Input rows:
· · · · ·
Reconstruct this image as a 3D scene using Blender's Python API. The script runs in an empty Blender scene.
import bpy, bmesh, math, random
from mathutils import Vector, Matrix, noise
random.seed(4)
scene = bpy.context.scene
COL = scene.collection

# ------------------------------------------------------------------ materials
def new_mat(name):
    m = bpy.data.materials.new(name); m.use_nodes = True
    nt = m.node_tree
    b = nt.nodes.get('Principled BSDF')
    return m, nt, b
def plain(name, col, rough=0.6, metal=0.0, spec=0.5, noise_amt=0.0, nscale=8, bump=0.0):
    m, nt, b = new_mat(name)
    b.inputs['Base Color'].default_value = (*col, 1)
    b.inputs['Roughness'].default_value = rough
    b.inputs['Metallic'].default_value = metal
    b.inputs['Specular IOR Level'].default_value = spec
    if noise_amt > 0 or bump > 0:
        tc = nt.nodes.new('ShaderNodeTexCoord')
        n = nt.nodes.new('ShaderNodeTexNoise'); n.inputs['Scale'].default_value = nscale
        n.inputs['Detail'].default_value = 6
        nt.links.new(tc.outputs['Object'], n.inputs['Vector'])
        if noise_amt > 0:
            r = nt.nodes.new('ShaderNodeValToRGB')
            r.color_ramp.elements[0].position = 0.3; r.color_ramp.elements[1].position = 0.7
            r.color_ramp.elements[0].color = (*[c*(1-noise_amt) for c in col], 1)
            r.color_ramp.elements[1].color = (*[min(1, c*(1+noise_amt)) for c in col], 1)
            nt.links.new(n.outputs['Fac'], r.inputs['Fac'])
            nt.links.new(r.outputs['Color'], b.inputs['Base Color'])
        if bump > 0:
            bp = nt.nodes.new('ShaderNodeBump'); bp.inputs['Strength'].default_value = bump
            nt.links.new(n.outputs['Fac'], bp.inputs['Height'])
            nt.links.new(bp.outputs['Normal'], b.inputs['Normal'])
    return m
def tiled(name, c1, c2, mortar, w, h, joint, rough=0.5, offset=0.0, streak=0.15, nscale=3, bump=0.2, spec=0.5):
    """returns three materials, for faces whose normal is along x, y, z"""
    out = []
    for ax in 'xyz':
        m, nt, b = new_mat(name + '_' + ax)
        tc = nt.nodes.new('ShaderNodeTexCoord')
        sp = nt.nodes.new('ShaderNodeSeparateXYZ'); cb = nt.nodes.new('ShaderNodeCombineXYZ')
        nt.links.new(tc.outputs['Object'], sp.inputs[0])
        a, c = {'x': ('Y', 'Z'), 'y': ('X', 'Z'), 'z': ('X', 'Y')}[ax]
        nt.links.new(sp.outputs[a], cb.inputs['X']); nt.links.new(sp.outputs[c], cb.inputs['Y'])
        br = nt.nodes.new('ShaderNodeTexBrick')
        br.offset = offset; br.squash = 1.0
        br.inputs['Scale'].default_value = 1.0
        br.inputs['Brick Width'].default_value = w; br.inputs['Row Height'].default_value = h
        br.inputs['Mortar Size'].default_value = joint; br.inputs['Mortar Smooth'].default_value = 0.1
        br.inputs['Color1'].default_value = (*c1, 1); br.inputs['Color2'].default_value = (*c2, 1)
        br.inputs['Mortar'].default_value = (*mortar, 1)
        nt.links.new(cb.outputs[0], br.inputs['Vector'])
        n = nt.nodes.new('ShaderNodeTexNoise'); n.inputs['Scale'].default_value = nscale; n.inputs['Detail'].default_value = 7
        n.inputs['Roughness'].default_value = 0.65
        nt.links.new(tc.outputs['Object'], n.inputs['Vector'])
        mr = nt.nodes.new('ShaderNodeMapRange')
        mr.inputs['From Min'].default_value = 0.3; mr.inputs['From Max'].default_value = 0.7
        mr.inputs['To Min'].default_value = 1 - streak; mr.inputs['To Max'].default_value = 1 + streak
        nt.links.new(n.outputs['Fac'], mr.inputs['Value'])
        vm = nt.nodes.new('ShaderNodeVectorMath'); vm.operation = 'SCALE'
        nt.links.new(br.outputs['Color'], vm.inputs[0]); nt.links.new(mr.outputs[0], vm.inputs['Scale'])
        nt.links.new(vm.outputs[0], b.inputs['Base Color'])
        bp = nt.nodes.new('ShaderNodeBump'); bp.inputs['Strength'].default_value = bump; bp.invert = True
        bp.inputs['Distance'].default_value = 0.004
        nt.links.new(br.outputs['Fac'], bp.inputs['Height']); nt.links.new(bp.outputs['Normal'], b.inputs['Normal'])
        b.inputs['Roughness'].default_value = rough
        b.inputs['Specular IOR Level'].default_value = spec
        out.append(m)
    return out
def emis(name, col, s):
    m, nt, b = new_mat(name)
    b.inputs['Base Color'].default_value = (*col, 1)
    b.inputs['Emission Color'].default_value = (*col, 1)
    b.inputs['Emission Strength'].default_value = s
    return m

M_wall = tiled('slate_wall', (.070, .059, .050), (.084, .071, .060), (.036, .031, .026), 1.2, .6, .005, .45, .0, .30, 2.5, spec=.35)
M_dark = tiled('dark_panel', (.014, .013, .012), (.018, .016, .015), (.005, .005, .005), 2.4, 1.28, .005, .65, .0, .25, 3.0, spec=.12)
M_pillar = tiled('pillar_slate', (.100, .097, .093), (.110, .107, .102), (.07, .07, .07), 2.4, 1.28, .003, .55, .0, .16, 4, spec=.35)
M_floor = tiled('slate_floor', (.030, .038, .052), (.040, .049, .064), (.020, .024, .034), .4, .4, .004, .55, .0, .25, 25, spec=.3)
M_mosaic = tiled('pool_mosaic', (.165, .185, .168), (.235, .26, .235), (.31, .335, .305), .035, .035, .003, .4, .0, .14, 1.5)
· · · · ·
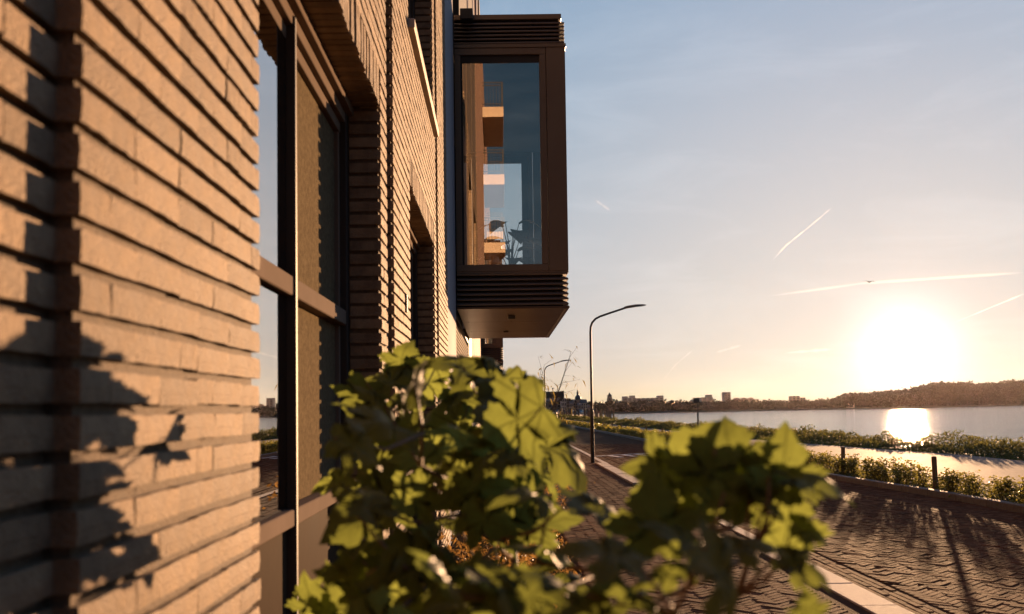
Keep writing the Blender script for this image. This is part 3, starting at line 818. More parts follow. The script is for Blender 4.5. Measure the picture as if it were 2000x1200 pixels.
· · · · ·
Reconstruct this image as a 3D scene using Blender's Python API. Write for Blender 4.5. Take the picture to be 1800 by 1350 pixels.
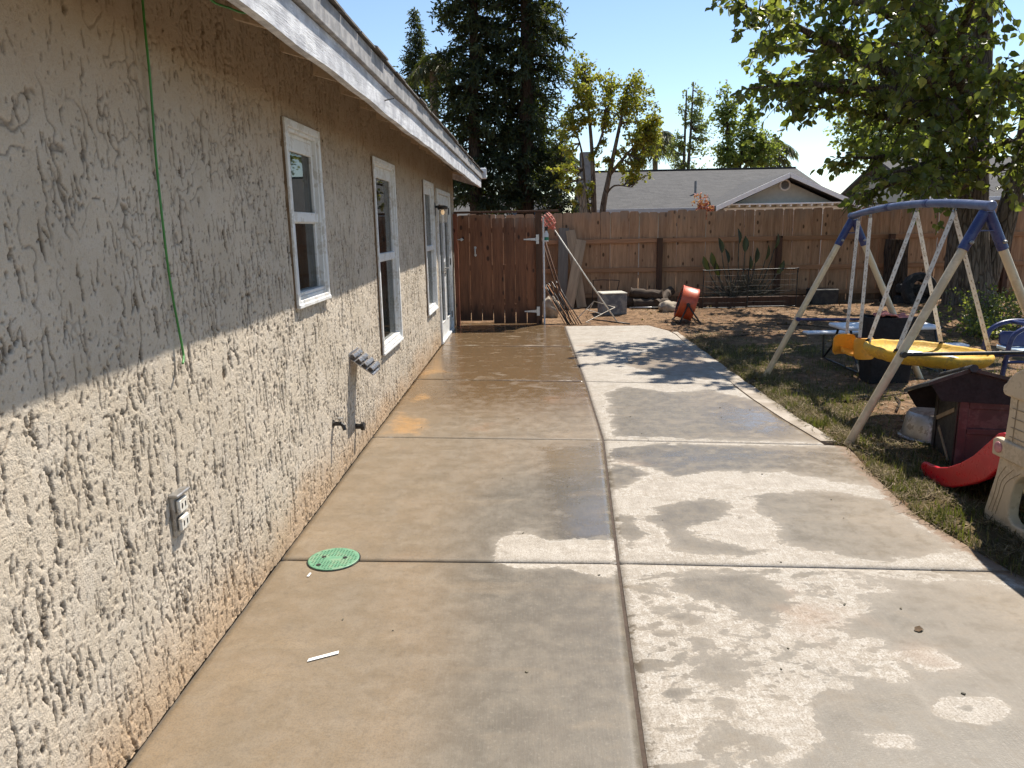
· · · · ·
Gather all lines of the records that include the word "this".

Reconstruct this image as a 3D scene using Blender's Python API. The script runs in an empty Blender scene.
Keep writing the Blender script for this image. This is part 3, starting at line 818. More parts follow. The script is for Blender 4.5. Measure the picture as if it were 2000x1200 pixels.
Reconstruct this image as a 3D scene using Blender's Python API. Write for Blender 4.5. Take the picture to be 1800 by 1350 pixels.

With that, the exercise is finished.